Over the last few years, I've always called BS in response to this... After my rationale and explaining that you have to learn to 'dance', women usually drop the front and agree...
I found the delivery of this comparison quite funny. So logical and straightforward. It's interesting how many women today believe they deserve to have it all 'just because'. I personally am more than willing to cook and clean and do all the things in exchange for it.
Great topic Dr, Taraban! Question and funny how towards the end you mentioned arranged marriages because I wonder if collectively as a society feeding into the "and they lived happily ever after" mentality we are actually complicating things.
Thanks
Spot on. Women are terrible with direct communication and usually get burned when you are straight and clear with them.
Their fault for letting themselves get burned so easily
@@marcusmcgraw3519 it's an ego thing. They don't want be scolded even when wrong and want the truth sugarcoated when painful.
@@legiontepes3474 well of course not. But that’s never stopped me from being the one to do it. I will lay into a damn woman if she’s a problem. I don’t care how she feels. She’ll respect me more for it later on
@@marcusmcgraw3519 💯📠 same
Genius Response. That really exposes, that they really have nothing to offer.
"I don't play games" is the same sort of statement as "I am the table"... it is a pre-emptive statement designed to eliminate any and all critique of anything they do. They are setting themselves up to be righteous in everything.
Don’t know if anyone else has seen it, but the marriage negotiation scene from “News Radio” was an amazing thing to see. Look it up.
"I don't want to play games" is a cheap parlour trick women use to disarm potential victims and quickly work out maximum benefits to be obtain for the minimum effort required on her side!
It's a lot worse than that, it's vast majority either or a combination of:
1) Burnt-out due to chasing chad and losing so "Plan B-eta" and if a baby-mama already Min-Max Strategy Alpha-Fs and Beta-Bs
2) Her Ego is desperate to keep the illusion she's still High Value and a Man has to prove high value to justify her so she feels in control of the relationship, still able to ego-trip ie the Man is the one who's "gaing so much" by having sloppy-seconds...
Honesty! Brilliant & Authentic 💙
"I don't play games" and "Not here for hook ups" is what i suspect are phrases women use more to convince themselves rather than a potential partner. It also implies that they have indeed let men use them for sex and then gotten discarded in the past, which is a double doo doo judging from the perspective of a man looking to date her. It also shows that she doesn't know/care what men are actually looking for in a partner because if she did, she wouldn't flaunt this kind of fatal flaw.
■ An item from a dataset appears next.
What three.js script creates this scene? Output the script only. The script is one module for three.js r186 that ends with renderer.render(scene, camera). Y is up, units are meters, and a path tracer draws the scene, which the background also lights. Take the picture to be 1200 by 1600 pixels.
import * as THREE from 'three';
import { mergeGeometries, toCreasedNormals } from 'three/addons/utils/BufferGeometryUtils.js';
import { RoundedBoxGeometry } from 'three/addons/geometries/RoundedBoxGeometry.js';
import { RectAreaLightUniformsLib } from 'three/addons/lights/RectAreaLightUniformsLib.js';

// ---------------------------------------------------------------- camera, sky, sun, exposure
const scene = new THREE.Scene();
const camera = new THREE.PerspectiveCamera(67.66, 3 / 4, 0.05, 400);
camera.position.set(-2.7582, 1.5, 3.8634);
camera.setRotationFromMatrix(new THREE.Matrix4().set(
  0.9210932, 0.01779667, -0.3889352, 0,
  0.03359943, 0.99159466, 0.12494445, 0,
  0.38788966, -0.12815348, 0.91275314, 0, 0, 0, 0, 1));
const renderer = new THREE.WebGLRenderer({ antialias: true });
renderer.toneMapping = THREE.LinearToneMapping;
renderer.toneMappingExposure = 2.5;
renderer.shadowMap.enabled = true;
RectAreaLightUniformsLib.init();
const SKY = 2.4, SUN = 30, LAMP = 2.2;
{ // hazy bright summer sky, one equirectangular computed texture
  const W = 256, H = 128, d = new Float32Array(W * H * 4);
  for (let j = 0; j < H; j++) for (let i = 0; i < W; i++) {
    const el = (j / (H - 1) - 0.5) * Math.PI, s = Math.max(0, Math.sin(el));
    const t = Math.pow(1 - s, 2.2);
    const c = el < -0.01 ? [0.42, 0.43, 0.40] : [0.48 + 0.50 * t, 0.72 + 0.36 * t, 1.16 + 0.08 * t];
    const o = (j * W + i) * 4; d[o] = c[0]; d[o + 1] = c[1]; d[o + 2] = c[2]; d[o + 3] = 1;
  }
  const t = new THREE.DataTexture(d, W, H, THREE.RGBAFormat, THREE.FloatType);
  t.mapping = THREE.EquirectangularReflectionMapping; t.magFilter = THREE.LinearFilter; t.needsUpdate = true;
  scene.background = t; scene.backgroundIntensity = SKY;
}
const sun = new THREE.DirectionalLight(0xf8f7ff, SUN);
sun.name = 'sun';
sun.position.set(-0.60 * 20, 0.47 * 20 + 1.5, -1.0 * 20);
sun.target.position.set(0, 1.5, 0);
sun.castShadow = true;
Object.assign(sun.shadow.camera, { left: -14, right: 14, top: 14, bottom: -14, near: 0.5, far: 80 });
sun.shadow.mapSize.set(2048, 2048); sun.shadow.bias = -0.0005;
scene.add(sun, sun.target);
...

Bro, that's as good as anything in the video!
If a woman has used a man in the past does that make him less worthy!?
@@ABC-ho5jo If he advertises that trauma as part of his armor when meeting women, like the example i mentioned i guess it might. Blaming new people you meet for what people in the past did to you just shows a lack of maturity and accountability to deal with negative experiences in a healthy way imo
It's interesting how easily it's thrown around and how offputting it it, but I could never quite put a finger on it since it's so universally accepted now. You're doing the Lord's work, doc.
"I don't play game", i.e. I want security, commitment, I'm in a transactional mindset. "BTW, here are my rules." Guys, remember: she make rules for Beta & break rules for... you know who.